/ 2 April 2007

Giving children their say

The fifth world summit on media and children (5WSCM) has highlighted the need for government and the industry to better protect the rights of children in the media without limiting the opportunities for education and access to information the media can provide for them.

The summit, held this week in Sandton, is the first of its kind to be held in Africa. The summit’s theme was ‘Media as a tool for global peace”, and it focused on a range of issues such as how violence in the media affects children; health awareness; and HIV/Aids programming.

The gathering is also the first such summit to look at policy and regulatory frameworks that concern children in the media, says Petronella Linders of the department of communications.

‘In South Africa, we have regulations and a code for broadcasters, but [the country] is very silent when it comes to children in the media,” she says.

As technology develops, the risk of children accessing sexually explicit and violent material increases exponentially. Internet- and web-enabled cellphones are already making it harder to monitor what types of media content children are exposed to.

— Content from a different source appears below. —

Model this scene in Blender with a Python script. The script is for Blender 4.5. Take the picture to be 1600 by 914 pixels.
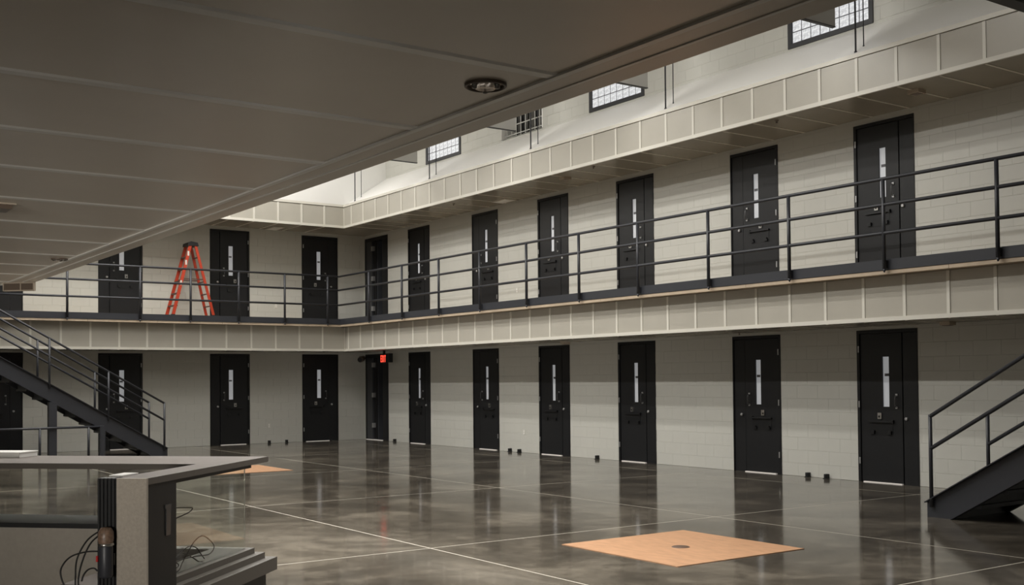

William Bird, director of the Media Monitoring Project, says that in the past parents could stop a child watching inappropriate programmes on TV, but with the advent of internet-enabled phones, it is becoming increasingly difficult to regulate what material children are exposed to and how they engage with it. It is also very important that children are given the tools to understand the implications of what they are seeing on TV or the Internet. They need to understand that images of child pornography, for example, are illegal, says Bird.

He argues that cellphone operators need to do more to regulate harmful material accessed through cellphones. Mobile companies must be compelled to disseminate mobile literacy programmes, as so many children have access to cellular phones.

Zolisa Masiza, councillor for the Independent Communications Authority of South Africa (Icasa), one of the sponsors of the summit, says that while people are concerned that the media makes it possible for children to be exposed to graphic material, it is important that South African children are made literate in information and communication technology.

‘What we are hoping to achieve is to get children to understand what technology can do, in terms of things like helping with school work,” says Masiza.

A children’s summit ran concurrently with the 5WSCM, with 300 young delegates attending from all over the world. It included workshops on radio, TV, digital production, story-telling and blogging.

‘From Icasa’s side, it was the first time that it was us consulting with children, to hear what their views are,” says Masiza.

Children’s participation in the media-content produced for them, as well as how they are portrayed in the media, were other issues the summit brought to the fore.

Linders says children at the summit called for more children’s programming on radio. She added that government is creating strategies for community radio stations to provide more children’s content.

Delegates said it was crucial that children not only participate in presenting or hosting children’s programmes but that they are involved in the entire production process.

Levern Engel, head of production company Ochre moving pictures, says: ‘There is greater awareness that, as experienced film-makers, we don’t make programmes for kids, kids make programmes for kids.”